Ai due grandi santi dei secolo XII e XIII, protagonisti dei drammi sacri
creati dall'Autrice, il Gherardo Della Porta (2004) ed il
Francesco di Messer Pietro di Bernardone (2008), attualissimi per il
loro messaggio di fraternità e di pace, si aggiunge ora la stupenda
storia della santa martire del secolo XX che è Edith Stein, raccontata
scenicamente in questo dramma dal titolo significativamente "universale"
in lingua latina, «Sancta Teresia Benedicta a Cruce, Europae Patrona».

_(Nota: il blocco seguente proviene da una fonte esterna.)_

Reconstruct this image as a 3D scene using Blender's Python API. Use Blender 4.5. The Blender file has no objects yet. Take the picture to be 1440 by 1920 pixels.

Si completa così un'interessante singolare trilogia teatrale che, a mio
avviso, si caratterizza, tra l'altro, per tre pregi. Anzitutto lo stile
letterario, sobrio e raffinato che, a fronte della crudezza degli eventi
non preferisce il linguaggio duro, scarno e immediato dei
giorni nostri, ma tende con toni alti ad
elevare lo spirito al di sopra dell'orrore di quegli anni che hanno
insanguinato il secolo passato, a noi vicinissimo. In secondo luogo, la
bellezza lirica dei cori, un particolare stilistico che caratterizza
insieme i tre drammi sacri e che richiama fortemente quelli della
tragedia greca. In terzo luogo, la felice messa in scena più prettamente
teatrale fatta dall'Autrice la quale, tra gli avvenimenti complessi e
tormentati della storia della Stein, la giovinezza
e gli studi, le vicende delle sua famiglia, gli anni
dell'insegnamento universitario e le sue relazioni, la conversione e il
conflitto con la fede della madre, la vocazione al Carmelo, ha scelto di
portare sulla scena la fase finale, quasi sintesi emblematica, della
vita di Edith, ormai suor Teresa
Benedetta, ebrea e carmelitana votata alla morte a cui ella va
incontro "per amore del suo popolo".
Sono gli ultimi brevi anni della sua vita, i giorni bui della
guerra e della follia nazista che semina
morte. Ed è proprio in queste ultime scene del dramma che
emergono, come sprazzi di luce nelle tenebre, taluni squarci che evocano
la sua spiritualità, ripercorrono a
grandi linee il suo pensiero filosofico, mostrno la sua
incrollabile e sofferta fede, attraverso i dialoghi intrattenuti con gli
infelici suoi compagni nell'ultimo viaggio verso Auschwitz. Una morte che si fa dono d'amore e
che riscatta la vita.
Un auspicio sento di dover esprimere: che questa felice trilogia del
dramma sacro possa essere portata realmente e degnamente sulle scene.